Loi SRU: la volonté des maires "déterminante" dans l'atteinte des objectifs, selon une étude

Le respect de la loi Solidarité et renouvellement urbain (SRU), qui impose jusqu'à 25% de logements sociaux dans certaines villes, dépend avant tout de la volonté politique des maires et non de contraintes extérieures, selon la Fondation Abbé Pierre.

La Fondation a révélé jeudi les résultats d'une enquête comparative menée, en partenariat avec l'université Paris 1, dans douze communes déficitaires en HLM. Objectif: évaluer si les difficultés invoquées par les élus sont réelles ou si elles masquent une absence de volonté politique, assumée ou non.

Cette étude intervient en pleine polémique sur un projet de loi du gouvernement, qui prévoit d'assouplir la loi SRU pour permettre aux communes déficitaires de rattraper leur retard.

"A contraintes similaires, certaines communes réussissent à amorcer une bien meilleure dynamique de construction que d'autres", constatent les auteurs, pour qui "c'est avant tout la volonté politique qui est déterminante".

Malgré "des objectifs comparables et des contraintes foncières et patrimoniales similaires", Annecy a ainsi atteint "81% de ses objectifs de rattrapage entre 2020 et 2022, contre seulement 5% pour Biarritz".

"Respecter la loi SRU, c'est difficile quand vous avez accumulé du retard depuis des décennies (...). Ça demande parfois d'aller à l'encontre de certains de vos administrés et ça demande également de l'argent public. L'intérêt de cette étude était de montrer que ce n'était pas impossible", a commenté lors d'un point-presse Manuel Domergue, directeur des études de la Fondation Abbé Pierre (FAP).

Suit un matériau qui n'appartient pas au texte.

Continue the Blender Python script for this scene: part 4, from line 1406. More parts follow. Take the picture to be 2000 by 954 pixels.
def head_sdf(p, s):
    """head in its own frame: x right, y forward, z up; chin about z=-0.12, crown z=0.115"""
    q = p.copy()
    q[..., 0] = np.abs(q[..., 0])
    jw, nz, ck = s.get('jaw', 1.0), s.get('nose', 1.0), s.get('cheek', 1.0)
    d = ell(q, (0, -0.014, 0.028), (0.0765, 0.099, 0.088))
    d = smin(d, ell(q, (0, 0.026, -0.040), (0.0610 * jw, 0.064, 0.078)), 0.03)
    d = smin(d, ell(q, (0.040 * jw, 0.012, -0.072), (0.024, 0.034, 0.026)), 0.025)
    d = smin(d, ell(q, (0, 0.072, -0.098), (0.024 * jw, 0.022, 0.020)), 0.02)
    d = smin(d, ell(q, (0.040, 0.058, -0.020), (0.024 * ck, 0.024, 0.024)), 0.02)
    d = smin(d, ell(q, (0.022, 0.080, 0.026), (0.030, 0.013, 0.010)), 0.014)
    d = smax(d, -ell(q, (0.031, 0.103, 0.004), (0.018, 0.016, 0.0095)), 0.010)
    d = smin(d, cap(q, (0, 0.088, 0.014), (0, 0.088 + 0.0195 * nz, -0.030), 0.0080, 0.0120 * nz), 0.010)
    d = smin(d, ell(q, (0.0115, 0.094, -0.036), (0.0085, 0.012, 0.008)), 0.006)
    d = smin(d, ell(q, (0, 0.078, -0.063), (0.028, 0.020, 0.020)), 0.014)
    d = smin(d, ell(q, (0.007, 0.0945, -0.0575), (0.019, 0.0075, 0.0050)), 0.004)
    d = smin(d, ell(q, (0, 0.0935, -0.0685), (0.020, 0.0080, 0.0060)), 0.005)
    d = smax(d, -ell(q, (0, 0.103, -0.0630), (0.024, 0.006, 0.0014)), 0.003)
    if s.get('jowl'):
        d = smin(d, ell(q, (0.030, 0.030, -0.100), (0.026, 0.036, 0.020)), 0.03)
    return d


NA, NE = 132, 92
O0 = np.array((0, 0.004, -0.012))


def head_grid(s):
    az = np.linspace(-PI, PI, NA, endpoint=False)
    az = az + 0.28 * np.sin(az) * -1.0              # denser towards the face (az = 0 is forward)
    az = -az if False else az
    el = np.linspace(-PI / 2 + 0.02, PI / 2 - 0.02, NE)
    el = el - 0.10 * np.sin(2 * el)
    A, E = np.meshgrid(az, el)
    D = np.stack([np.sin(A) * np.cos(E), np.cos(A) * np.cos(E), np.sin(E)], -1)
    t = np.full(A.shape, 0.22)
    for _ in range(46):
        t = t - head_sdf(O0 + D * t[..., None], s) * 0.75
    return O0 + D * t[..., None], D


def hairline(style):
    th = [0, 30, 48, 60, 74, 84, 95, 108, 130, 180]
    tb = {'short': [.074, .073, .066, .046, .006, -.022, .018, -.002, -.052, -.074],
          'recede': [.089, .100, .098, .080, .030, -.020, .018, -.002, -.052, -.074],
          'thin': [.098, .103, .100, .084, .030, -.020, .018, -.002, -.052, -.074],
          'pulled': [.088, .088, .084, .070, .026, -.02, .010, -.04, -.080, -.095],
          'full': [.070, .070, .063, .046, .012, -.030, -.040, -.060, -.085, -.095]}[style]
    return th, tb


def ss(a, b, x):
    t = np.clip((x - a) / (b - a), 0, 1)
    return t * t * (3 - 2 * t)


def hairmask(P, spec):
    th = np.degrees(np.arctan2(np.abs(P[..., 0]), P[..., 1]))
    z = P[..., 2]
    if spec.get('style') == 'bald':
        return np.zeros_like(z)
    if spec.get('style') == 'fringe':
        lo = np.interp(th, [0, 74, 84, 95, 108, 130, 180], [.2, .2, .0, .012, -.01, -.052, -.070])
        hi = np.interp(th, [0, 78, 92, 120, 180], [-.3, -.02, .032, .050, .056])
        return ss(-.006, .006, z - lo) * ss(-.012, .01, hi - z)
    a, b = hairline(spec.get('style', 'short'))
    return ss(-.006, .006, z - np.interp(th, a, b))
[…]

Trois profils se dégagent: les communes -rares- engagées dans le rattrapage de leur retard (Carpentras), celles qui, plus nombreuses, remplissent partiellement leurs objectifs mais dont les élus ont un discours ambigu (Biarritz, Annecy, Bidart) et celles qui ont renoncé ou s'opposent à la loi (Nice, Toulon).

Parmi les freins souvent cités figurent la difficulté d'accès au foncier, les contraintes géographiques ou environnementales et la contestation des habitants.

Longtemps hostile à la loi, Biarritz (Pyrénées-Atlantiques) subventionne chaque logement HLM à hauteur de 90.000 euros.

- Maires "hors-la-loi" -

Mais selon la FAP, "l'octroi de subventions n'est qu'une manière de réduire le montant de la pénalité SRU de quatre millions d'euros" dont la commune doit s'acquitter, la volonté de produire n'étant déclenchée "que sous la contrainte".

Bidart (Pyrénées-Atlantiques) a elle pratiquement atteint ses objectifs quantitatifs de rattrapage, mais rate ses objectifs qualitatifs d'au moins 30% de logements très sociaux (PLAI). Ce que l'étude explique en partie "par un choix politique de limiter l'arrivée des groupes sociaux les plus précaires".

Les maires "hors-la-loi" se caractérisent quant à eux par une "inertie en matière de construction" combinée à un "positionnement assumé de refus de l'application de la loi".

A Toulon, où l'on se réfugie "derrière des contraintes de foncier" liées aux zones militaires, le logement social reste ainsi "largement perçu comme le perturbateur d'un équilibre social sacralisé, à préserver à tout prix, au détriment des populations les plus précarisées".

A Nice, où la loi est présentée comme "un racket d'État", l'un des arguments avancés pour expliquer les difficultés à construire est aussi celui de la rareté et du prix du foncier.

Cependant, "en 2020-2021, Nice a artificialisé six fois plus que la moyenne des douze plus grandes métropoles françaises", relève la FAP.

"On s'est aperçu qu'en cas d'obstacle réel, les préfets et la loi elle-même permettent des aménagements", souligne Manuel Domergue.

Le projet de loi "Logement", qui sera examiné à partir du 17 juin au Sénat, autorise certaines communes déficitaires à intégrer jusqu'à un quart de logements intermédiaires, aux plafonds de ressources et aux loyers plus élevés qu'en logement social.

Selon le dernier bilan triennal 2020-2022 cité par la FAP, 659 des 1.031 communes concernées n'ont pas atteint leurs objectifs, soit 64% du total.

Adoptée en l'an 2000, la loi SRU instaure des quotas de 20% ou 25% de logements sociaux dans les communes de plus de 3.500 habitants situées dans une aire urbaine de plus de 50.000 habitants.

Les communes déficitaires doivent payer une amende et se voient assigner un objectif triennal de production de HLM pour rattraper leur retard. Si elles ne le respectent pas, elles peuvent être déclarées "carencées" et devoir payer une amende majorée.